Plastic pollution on the shorelines

The bulk of the trash, every year, is plastic. Sweep project leaders report to Riverkeeper on the overall volume of trash removed at their site and the most common items observed at their location. The most frequently named item, by far, was plastic bottles (named by 35 of 65 project leaders who specified their most commonly seen items). That was followed by Styrofoam (named by 22 of 65 project leaders).

In detailed reports from a dozen locations, plastic bottles tended to be among the Top 3 items, more than any other item. At Scenic Hudson Park in Irvington, for example, volunteers counted 248 plastic bottles. Volunteers at Parkway Oval Park in Tuckahoe, on the Bronx River, counted 197. At John V. Lindsay East River Park, the total was 255.

About 290 plastic bottles were picked up along Flushing Bay in Queens, and the three most common items at that location were also beverage-related: 553 plastic bottle caps, 458 straws or stirrers, and 429 plastic lids. In Ulster County, volunteers counted 123 plastic bottles – and 137 bottle caps – at Lighthouse Park and Esopus Meadows Preserve. Food wrappers were another widespread item at Sweep sites, along with bits of broken-down plastic and foam.

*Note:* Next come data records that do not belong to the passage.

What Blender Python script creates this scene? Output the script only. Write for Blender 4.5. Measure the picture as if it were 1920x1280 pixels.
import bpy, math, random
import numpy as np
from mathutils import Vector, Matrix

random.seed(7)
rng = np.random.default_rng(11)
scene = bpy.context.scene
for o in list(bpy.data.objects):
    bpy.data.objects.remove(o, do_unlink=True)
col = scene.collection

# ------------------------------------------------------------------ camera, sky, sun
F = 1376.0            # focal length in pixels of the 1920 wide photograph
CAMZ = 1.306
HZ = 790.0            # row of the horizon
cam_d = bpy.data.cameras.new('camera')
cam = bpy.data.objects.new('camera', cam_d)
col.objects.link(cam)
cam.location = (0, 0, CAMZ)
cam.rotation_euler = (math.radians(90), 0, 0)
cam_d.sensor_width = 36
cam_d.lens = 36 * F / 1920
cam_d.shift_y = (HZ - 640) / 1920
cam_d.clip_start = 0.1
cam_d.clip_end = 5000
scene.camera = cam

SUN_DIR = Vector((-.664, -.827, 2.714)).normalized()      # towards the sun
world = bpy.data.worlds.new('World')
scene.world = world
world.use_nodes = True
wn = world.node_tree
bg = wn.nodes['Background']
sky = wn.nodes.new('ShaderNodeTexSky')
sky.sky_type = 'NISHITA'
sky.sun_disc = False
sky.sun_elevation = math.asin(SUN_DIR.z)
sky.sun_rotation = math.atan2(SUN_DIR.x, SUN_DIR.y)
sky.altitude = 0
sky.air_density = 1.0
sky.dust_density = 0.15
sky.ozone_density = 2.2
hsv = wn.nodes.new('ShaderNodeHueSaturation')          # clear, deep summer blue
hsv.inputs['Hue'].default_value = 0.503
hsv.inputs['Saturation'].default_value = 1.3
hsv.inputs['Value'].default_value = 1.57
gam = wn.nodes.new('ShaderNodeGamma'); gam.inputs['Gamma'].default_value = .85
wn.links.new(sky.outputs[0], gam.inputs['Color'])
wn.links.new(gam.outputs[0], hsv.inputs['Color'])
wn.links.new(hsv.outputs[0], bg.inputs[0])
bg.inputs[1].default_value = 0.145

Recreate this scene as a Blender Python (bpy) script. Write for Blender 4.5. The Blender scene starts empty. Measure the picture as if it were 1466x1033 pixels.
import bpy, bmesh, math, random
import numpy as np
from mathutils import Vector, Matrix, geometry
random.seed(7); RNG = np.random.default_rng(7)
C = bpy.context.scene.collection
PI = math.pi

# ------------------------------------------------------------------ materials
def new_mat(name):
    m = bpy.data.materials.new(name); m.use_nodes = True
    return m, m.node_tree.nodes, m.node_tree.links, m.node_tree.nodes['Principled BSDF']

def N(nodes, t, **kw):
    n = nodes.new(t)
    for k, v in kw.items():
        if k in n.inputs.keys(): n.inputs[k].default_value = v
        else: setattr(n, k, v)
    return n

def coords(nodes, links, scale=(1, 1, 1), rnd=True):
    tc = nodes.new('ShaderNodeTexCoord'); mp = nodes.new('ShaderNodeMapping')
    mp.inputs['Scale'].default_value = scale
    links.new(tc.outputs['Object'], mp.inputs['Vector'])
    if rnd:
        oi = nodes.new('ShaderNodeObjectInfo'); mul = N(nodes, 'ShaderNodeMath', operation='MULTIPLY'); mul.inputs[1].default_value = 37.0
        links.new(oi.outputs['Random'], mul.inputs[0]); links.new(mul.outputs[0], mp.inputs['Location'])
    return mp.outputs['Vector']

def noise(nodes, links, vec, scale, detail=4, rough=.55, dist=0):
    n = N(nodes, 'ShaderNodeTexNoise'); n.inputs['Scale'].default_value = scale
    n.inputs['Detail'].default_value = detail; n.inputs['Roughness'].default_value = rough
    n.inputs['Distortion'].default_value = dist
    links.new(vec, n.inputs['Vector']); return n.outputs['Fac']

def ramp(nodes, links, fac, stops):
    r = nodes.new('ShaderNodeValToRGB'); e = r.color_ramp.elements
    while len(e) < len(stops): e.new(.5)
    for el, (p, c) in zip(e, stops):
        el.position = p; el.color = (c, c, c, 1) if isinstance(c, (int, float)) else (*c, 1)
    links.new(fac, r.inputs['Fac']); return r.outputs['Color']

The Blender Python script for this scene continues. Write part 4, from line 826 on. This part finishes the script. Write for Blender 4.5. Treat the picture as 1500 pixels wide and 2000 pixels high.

Pushing for legislative solutions

Riverkeeper is supporting a bill (A5028A / S2129A aiming to reduce bottle pollution and improve recycling rates in New York State. The measure would expand New York’s bottle deposit program to include not just beer, soda, wine coolers and water bottles (covered by the current program), but containers for most non-carbonated beverages, such as juices, teas and sports drinks, as well as wine and liquor bottles.

Riverkeeper began collecting signatures in support of the bill during the May 4 Sweep. A similar effort last year gathered signatures in support of a statewide plastic bag ban, which ultimately passed this year.

“Seeing the amounts of plastic and foam washing up on the shoreline really shows the scale of the problem, and it fires people up to push for solutions, said Jen Benson, Riverkeeper Outreach Coordinator. “In just one day, we removed 32 tons of trash, and most of it, yet again, was plastic. The numbers help tell the story, and add urgency to our efforts to reduce our reliance on single-use plastic.

“We are making progress, and yet there is so much more we can do.”

The state Department of Environmental Conservation estimates that the existing bottle bill has decreased beverage container litter by 70 percent for bottles currently covered – a limited range of carbonated beverages, wine coolers and water bottles. With the expansion, consumers would have the option to return a larger variety of bottles to a redemption center or continue to recycle them through municipal pickups.

“Juice drinks, energy drinks – all non-carbonated beverages would be included in the deposit program under this bill. All these plastic bottles will be more likely to end up at a redemption center rather than in a local creek,” Riverkeeper Legislative Advocacy Manager Jeremy Cherson said. “That will be a big step forward in fighting plastic pollution.”

Riverkeeper also supports state legislation to expand New York’s plastic bag ban to restaurants
(A7363 / S5185) and to ban polystyrene containers in food service (S3068 / A5398).

Riverkeeper Sweep, an annual day of service, is part of year-round efforts for a Trash Free Hudson. Over eight years, Riverkeeper Sweep volunteers have removed 259 tons of debris, including 28 tons of recycling, and 1,365 tires. Additional local cleanups take place during the year.

Trash enters the Hudson River and its tributaries from a variety of sources, including street garbage that washes into storm drains, illegal dumping, and littering. Much of it washes up on the shoreline – harming wildlife, threatening public health, and affecting the economic vitality of Hudson River communities.